Fábio Fernandes (FF): O Brasil não inscreveu quase nada. O festival não está no radar dos publicitários brasileiros, talvez porque não tenha sido bem divulgado. Devo ter visto em televisão umas oito peças brasileiras, o que não tem representatividade nenhuma.
M&P: Vale a pena as agências brasileiras e portuguesas estarem no El Sol?
FF – A publicidade brasileira, imagino que a portuguesa também, passou por um estádio para ser compreensível internacionalmente. Teve de passar do português para o inglês. É necessária a tradução do conteúdo e de um conceito que não existe em inglês. Muitas coisas têm de ser explicadas. Quando o anúncio passa por tudo isto é refeito. Uma peça de publicidade brasileira vencedora em Cannes é uma sobrevivente. É a excepção. A propaganda brasileira não consegue ser representada tal como ela é em outros festivais, apenas nos de língua portuguesa. É um complicador, mas há outro. A Argentina começou a fazer publicidade de alta competição, e se se junta a Espanha num festival como este, o Brasil e Portugal para estarem aí têm de traduzir novamente. Aquilo que era para o inglês, tem agora de fazer sentido para o espanhol. Além disso, quem está a dar a estética na publicidade ibero-americana é a Argentina, que é dificilmente replicável em qualquer país onde a publicidade está muito desenvolvida. As peças de televisão da Argentina têm dois a quatro minutos. Isso influencia o conteúdo, porque em três minutos você não vai passar o tempo a falar do produto. Aí você cria uma história, uma dramaturgia para criar uma emoção.
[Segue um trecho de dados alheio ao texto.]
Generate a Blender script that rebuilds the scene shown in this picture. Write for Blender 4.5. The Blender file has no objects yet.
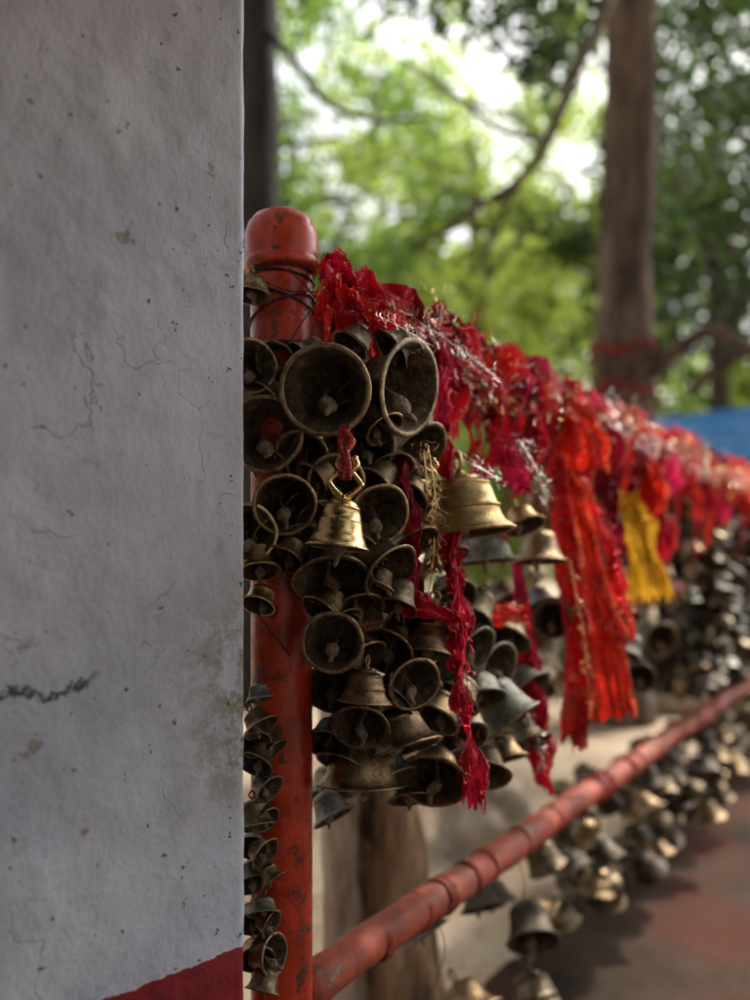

M&P: Porque é que a dada altura o Brasil era a estrela dos festivais e não conseguiu apanhar o comboio das contas internacionais, como fez a Argentina?
FF: O Brasil não está a ser aquele que gera conteúdo para a América Latina, porque a América Latina é mais espanhola que brasileira. Qualquer coisa feita no Brasil precisaria de tradução. É mais inteligente para um anunciante que veja interesse na América Latina pensar num pólo que gera ideias em espanhol. De repente houve um boom de qualidade criativa e de produção na publicidade argentina. Se fosse cliente, punha a minha conta na Argentina. Tem a melhor produção da América Latina, tem profissionais brilhantes que fazem um trabalho muito exportável e tem um custo de produção baixíssimo, além de que falam espanhol.
M&P: Que mercados é que estão a ser prejudicados com a concentração de contas na Argentina?
FF: Todos os mercados que não são a Argentina. Mas se sou cliente, não tenho nada a ver com isso. Estamos a falar de um mercado global. Todas as outras áreas funcionam assim. O importante é a mudança do centro do mundo. No passado outros países foram muito escolhidos por outras questões, como as questões económicas, porque o anunciante tinha ali o headquarter, quase sempre havia um desejo de procurar um produto mediano em termos de qualidade. Aqui entre nós, o que se exportava antes era o pior da propaganda para que aquilo fosse uma coisa que funcionasse em todos os países. O movimento que leva algumas empresas inteligentíssimas a ir para a Argentina, e às vezes para o Brasil, é a procura da excelência criativa e de execução. Não consigo olhar para a Unilever e dizer que são loucos por irem para a Argentina, enquanto nós brasileiros estamos a ficar sem emprego. Isso não é um problema dele. É um problema meu.
M&P: Antes de vir ao festival disse numa entrevista que Portugal, tal como o México e o Chile, era um dos países emergentes no espaço ibero-americano. Pelo que viu em televisão mantém a resposta?
FF: Não. Não sei o que aconteceu com as agências portuguesas, mas 90% dos comerciais que enviaram não eram legendados. É impossível entender o que dizem, eu até sendo brasileiro não entendo.
M&P: Os conteúdos gerados pelos consumidores, uma das tendências que tem marcado a publicidade, já aparecem nos festivais de publicidade?
FF: De uma maneira literal, não. Mas a publicidade está toda a modificar-se porque o consumidor também mudou.